October 14, 2005
Dear Mark ,
Just yesterday I managed to finally get a copy of a “pocket sized” Bible. It has the New Testament, Psalms and Proverbs. I’ve already started in on marking and highlighting some of the Scriptures that I like. Actually, I try to search for the Scriptures that I need to fill my heart and my soul with the Word(s) that will help me to overcome the sin that is all around me.
When I started on this journey I thought that it was going to be easy. That is confess my sins, ask for God’s forgiveness, be saved and live happily ever after.
This is not so, as I am constantly learning by example that I have to surrender my old life in exchange for leading a life in accordance to God’s Word, and our Lord’s teachings. The result is that it changes nearly everything that I thought and believed in about life, and about living. On a more personal note, it has changed much of what I had thought and believed in about myself. The more I grow and lean in Christ, the more I realize how far I have to go in growing, learning and living life in the Lord. The road truly is very narrow, and not the simple or easy path that thought it would be. I have become more aware of my sin now so that I am constantly praying and asking God to help me with my thoughts and feeling or my temptations. There is a battle that seems to rage on endlessly. And now, knowing what I have learned in Christ, I have no alternative but to continue the fight, “The good fight” in my quest towards Christ and eternal salvation. Sometimes I get to the point that I am crying to the Lord to help me. In the name of Jesus I command Satan to leave me alone. James 4:7-10. When I do this I am instantly free of whatever thought or temptation that Satan has put upon me.

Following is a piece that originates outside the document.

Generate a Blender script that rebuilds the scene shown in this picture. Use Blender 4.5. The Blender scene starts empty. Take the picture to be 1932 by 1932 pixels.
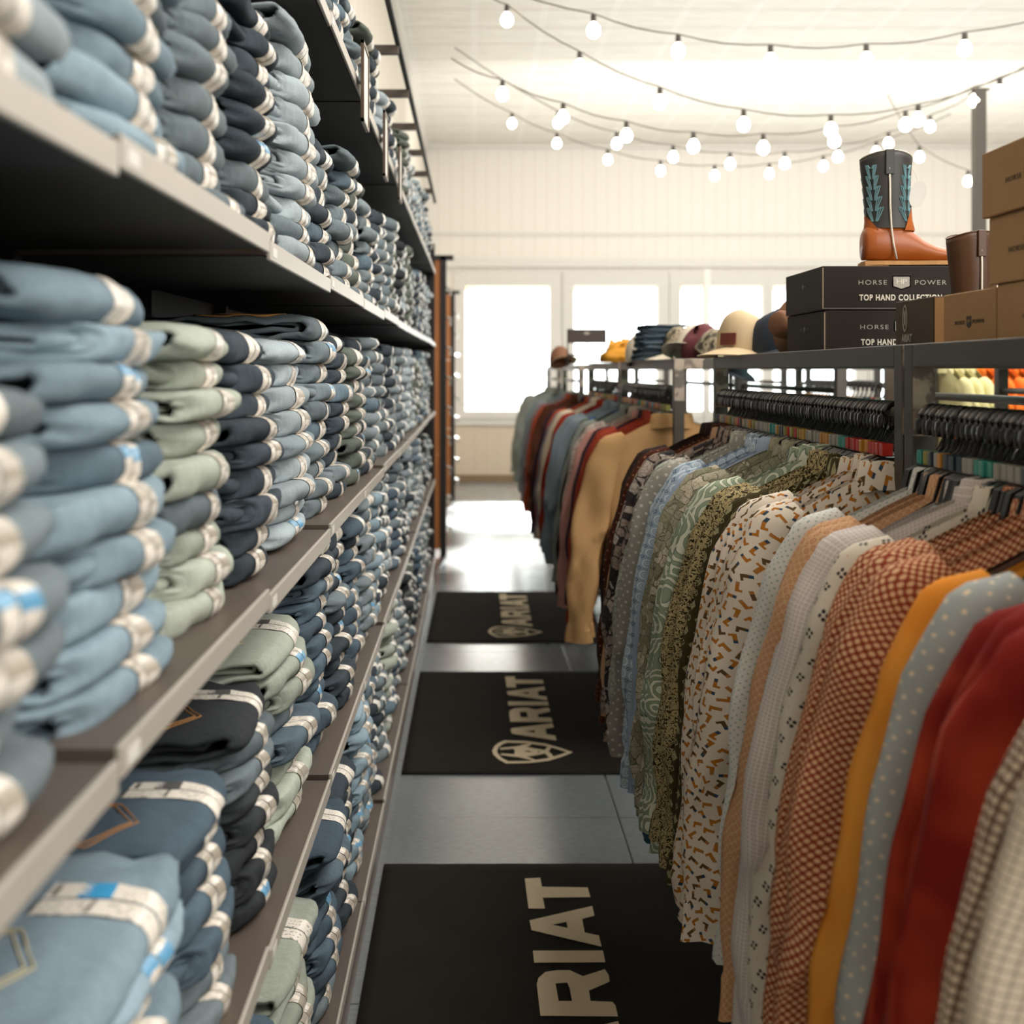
import bpy, bmesh, math, random
from mathutils import Vector, Matrix, noise
random.seed(7)
C = bpy.context.scene.collection
H = 1.55; F = 2250.0; CX = 895.0; CY = 700.0
def at(px, py, d):                       # a pixel of the photograph and a depth -> a point of the room
    return Vector(((px-CX)/F*d, d, H+(CY-py)/F*d))
def S(h):                                # hex sRGB -> linear
    h = h.lstrip('#'); r = []
    for i in (0, 2, 4):
        c = int(h[i:i+2], 16)/255
        r.append(c/12.92 if c <= .04045 else ((c+.055)/1.055)**2.4)
    return (*r, 1)

# ------------------------------------------------------------------ materials
class NT:
    def __init__(s, name):
        s.m = bpy.data.materials.new(name); s.m.use_nodes = True
        s.t = s.m.node_tree; s.n = s.t.nodes; s.l = s.t.links
        s.b = s.n['Principled BSDF']
    def put(s, sock, v):
        if isinstance(v, bpy.types.NodeSocket): s.l.new(v, sock)
        elif v is not None: sock.default_value = v
    def math(s, op, a, b=None, c=None):
        n = s.n.new('ShaderNodeMath'); n.operation = op
        for i, v in enumerate((a, b, c)):
            if v is not None: s.put(n.inputs[i], v)
        return n.outputs[0]
    def coord(s, kind='UV'):
        return s.n.new('ShaderNodeTexCoord').outputs[kind]
    def mapping(s, v, scale=(1,1,1), rot=(0,0,0), loc=(0,0,0)):
        n = s.n.new('ShaderNodeMapping'); s.l.new(v, n.inputs[0])
        n.inputs['Scale'].default_value = scale; n.inputs['Rotation'].default_value = rot; n.inputs['Location'].default_value = loc
        return n.outputs[0]
    def sep(s, v):
        n = s.n.new('ShaderNodeSeparateXYZ'); s.l.new(v, n.inputs[0]); return n.outputs
    def noise(s, v, scale, detail=2, dist=0, col=False):
        n = s.n.new('ShaderNodeTexNoise'); 
        if v is not None: s.l.new(v, n.inputs['Vector'])
        n.inputs['Scale'].default_value = scale; n.inputs['Detail'].default_value = detail; n.inputs['Distortion'].default_value = dist
        return n.outputs['Color' if col else 'Fac']
    def vor(s, v, scale, feature='F1', out='Distance', rnd=1):
        n = s.n.new('ShaderNodeTexVoronoi'); n.feature = feature; s.l.new(v, n.inputs['Vector'])
        n.inputs['Scale'].default_value = scale; n.inputs['Randomness'].default_value = rnd
        return n.outputs[out]
    def mix(s, f, a, b, mode='MIX'):
        n = s.n.new('ShaderNodeMix'); n.data_type = 'RGBA'; n.blend_type = mode
        s.put(n.inputs[0], f); s.put(n.inputs[6], a); s.put(n.inputs[7], b)
        return n.outputs[2]
    def ramp(s, f, stops, const=False):
        n = s.n.new('ShaderNodeValToRGB'); s.l.new(f, n.inputs[0]); r = n.color_ramp
        if const: r.interpolation = 'CONSTANT'
        while len(r.elements) < len(stops): r.elements.new(.5)
        for e, (p, c) in zip(r.elements, stops): e.position = p; e.color = c
        return n.outputs[0]
    def mr(s, v, a, b, c=0, d=1):
        n = s.n.new('ShaderNodeMapRange'); s.put(n.inputs[0], v)
        for i, x in enumerate((a, b, c, d)): n.inputs[i+1].default_value = x
        return n.outputs[0]
    def bump(s, h, st=.3, dist=.002):
        n = s.n.new('ShaderNodeBump'); n.inputs['Strength'].default_value = st; n.inputs['Distance'].default_value = dist
        s.l.new(h, n.inputs['Height']); s.l.new(n.outputs[0], s.b.inputs['Normal'])
    def done(s, col, rough=.8, metal=0, spec=None):
        s.put(s.b.inputs['Base Color'], col); s.put(s.b.inputs['Roughness'], rough); s.b.inputs['Metallic'].default_value = metal
        if spec is not None: s.b.inputs['Specular IOR Level'].default_value = spec
        return s.m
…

I have been most moved by many of the characters depicted in the books that you sent to me. The motivation, for me, has been that the stories and characters grip so firmly upon my heart and soul that there is a tangible and emotional investment made almost at once. The inspiration that these books have had on me is profound in that by the examples set forth by the characters have greatly impacted my own relationship and life in Christ.